-- Start --
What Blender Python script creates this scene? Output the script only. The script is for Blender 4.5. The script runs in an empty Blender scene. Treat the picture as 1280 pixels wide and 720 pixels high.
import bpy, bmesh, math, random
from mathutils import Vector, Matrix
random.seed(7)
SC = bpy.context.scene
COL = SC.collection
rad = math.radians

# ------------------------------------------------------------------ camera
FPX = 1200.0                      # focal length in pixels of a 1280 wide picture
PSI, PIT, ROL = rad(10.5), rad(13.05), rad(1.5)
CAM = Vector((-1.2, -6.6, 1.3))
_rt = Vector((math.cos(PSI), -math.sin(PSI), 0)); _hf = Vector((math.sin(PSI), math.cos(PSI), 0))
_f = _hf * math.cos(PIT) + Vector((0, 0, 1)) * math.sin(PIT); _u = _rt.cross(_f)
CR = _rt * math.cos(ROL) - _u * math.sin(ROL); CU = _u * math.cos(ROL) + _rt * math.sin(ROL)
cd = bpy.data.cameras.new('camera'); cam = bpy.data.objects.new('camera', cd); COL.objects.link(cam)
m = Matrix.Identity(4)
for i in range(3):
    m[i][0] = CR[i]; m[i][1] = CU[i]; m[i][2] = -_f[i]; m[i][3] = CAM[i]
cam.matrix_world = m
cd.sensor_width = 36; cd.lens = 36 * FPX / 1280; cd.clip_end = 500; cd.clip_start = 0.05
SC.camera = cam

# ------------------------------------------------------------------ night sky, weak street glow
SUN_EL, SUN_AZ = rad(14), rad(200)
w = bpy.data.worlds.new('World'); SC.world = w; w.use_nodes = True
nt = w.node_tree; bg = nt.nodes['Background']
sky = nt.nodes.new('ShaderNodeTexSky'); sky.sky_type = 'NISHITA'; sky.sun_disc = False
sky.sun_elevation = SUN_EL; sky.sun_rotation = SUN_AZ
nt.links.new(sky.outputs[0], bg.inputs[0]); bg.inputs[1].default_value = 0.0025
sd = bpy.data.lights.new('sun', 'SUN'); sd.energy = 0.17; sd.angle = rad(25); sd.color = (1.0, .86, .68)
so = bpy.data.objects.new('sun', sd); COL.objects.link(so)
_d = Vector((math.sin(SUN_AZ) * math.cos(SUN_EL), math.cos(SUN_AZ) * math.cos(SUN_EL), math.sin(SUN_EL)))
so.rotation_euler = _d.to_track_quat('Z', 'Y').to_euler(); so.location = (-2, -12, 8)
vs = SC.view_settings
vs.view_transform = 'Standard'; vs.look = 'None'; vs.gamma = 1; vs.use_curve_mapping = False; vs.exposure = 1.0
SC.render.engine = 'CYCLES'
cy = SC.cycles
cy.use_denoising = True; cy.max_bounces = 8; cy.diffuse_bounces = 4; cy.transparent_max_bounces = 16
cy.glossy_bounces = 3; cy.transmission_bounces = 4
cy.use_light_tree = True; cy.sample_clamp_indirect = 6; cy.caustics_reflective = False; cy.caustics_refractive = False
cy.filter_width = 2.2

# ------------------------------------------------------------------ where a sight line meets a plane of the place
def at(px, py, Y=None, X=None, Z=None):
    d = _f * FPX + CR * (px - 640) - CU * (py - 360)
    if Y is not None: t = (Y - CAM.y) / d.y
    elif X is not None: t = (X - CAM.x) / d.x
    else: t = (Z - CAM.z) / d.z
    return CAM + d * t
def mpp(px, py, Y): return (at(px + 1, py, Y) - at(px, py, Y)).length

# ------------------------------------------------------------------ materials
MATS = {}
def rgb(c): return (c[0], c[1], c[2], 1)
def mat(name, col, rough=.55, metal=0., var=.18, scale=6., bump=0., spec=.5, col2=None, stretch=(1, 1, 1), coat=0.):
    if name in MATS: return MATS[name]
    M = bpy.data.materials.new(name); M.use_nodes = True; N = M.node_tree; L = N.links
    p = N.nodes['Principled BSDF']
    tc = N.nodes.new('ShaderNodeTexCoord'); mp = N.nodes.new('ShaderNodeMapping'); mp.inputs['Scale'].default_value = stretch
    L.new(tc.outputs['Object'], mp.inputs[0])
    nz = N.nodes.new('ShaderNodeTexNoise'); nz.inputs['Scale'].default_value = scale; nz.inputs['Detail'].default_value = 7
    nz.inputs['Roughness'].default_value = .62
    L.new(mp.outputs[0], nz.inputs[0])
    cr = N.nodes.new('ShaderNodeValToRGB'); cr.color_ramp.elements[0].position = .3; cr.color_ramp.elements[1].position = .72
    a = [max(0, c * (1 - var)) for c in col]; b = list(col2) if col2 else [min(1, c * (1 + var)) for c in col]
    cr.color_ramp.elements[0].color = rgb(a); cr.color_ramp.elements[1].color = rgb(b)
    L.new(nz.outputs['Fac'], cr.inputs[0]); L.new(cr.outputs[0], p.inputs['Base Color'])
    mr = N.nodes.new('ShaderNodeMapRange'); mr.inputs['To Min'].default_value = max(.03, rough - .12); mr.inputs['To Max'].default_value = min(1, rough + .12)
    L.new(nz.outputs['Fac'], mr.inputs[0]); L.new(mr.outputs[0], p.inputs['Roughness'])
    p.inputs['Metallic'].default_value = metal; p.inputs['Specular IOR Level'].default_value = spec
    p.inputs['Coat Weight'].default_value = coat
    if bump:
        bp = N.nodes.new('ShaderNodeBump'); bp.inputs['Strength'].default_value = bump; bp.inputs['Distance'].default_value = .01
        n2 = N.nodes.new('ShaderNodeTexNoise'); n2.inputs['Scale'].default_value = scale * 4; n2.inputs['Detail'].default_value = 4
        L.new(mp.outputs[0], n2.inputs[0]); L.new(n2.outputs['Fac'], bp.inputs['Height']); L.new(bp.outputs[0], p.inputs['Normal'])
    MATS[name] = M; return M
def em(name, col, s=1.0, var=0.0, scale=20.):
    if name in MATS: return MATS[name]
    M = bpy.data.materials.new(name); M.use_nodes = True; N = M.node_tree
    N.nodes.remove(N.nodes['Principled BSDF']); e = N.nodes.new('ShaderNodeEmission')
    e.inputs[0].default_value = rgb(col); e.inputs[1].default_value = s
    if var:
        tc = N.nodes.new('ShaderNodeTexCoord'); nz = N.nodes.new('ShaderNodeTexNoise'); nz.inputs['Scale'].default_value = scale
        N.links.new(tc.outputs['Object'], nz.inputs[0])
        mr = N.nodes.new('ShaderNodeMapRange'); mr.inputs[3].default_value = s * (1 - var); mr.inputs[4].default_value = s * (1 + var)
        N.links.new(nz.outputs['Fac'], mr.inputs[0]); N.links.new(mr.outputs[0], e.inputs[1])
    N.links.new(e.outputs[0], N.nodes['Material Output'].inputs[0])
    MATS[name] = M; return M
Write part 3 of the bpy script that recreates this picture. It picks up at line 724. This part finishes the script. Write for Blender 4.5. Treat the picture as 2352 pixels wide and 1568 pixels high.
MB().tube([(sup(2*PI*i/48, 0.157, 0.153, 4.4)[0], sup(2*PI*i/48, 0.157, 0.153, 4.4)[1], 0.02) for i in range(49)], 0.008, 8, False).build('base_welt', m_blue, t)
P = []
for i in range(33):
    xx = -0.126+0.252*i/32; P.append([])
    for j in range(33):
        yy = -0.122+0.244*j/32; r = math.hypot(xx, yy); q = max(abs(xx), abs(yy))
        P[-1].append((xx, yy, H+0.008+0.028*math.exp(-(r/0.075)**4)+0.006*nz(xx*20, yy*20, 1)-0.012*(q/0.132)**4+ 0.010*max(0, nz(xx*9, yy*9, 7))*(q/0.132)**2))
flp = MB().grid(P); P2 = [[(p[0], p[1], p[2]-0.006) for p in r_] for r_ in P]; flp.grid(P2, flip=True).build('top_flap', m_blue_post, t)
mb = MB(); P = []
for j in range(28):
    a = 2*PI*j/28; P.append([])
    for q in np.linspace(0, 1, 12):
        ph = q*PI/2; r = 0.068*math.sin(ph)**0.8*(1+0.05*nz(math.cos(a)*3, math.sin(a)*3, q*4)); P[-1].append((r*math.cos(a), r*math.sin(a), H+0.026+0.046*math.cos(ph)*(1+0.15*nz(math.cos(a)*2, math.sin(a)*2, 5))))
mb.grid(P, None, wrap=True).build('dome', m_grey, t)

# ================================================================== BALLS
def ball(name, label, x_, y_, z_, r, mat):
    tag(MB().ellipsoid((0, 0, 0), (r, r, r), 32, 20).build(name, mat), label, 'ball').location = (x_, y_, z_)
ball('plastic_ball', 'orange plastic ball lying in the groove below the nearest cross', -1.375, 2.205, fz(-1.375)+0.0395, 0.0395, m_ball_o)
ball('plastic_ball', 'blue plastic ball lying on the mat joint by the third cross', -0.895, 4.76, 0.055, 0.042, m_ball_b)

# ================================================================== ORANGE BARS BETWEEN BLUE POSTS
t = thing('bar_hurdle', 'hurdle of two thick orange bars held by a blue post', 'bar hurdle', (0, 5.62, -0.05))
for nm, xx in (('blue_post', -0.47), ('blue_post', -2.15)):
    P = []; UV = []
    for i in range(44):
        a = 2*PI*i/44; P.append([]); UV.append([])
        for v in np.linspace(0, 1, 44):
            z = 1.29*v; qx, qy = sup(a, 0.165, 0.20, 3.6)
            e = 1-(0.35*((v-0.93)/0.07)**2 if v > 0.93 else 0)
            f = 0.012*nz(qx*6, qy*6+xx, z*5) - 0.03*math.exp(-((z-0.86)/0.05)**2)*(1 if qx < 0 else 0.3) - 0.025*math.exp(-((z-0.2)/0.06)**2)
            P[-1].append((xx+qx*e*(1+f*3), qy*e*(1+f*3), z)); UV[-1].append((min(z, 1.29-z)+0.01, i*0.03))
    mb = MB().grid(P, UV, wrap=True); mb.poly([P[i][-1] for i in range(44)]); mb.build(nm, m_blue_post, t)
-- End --
What the exercise asks: Identify and copy the lines holding the word "script".

Exercise output:
What Blender Python script creates this scene? Output the script only. The script is for Blender 4.5. The script runs in an empty Blender scene. Treat the picture as 1280 pixels wide and 720 pixels high.
Write part 3 of the bpy script that recreates this picture. It picks up at line 724. This part finishes the script. Write for Blender 4.5. Treat the picture as 2352 pixels wide and 1568 pixels high.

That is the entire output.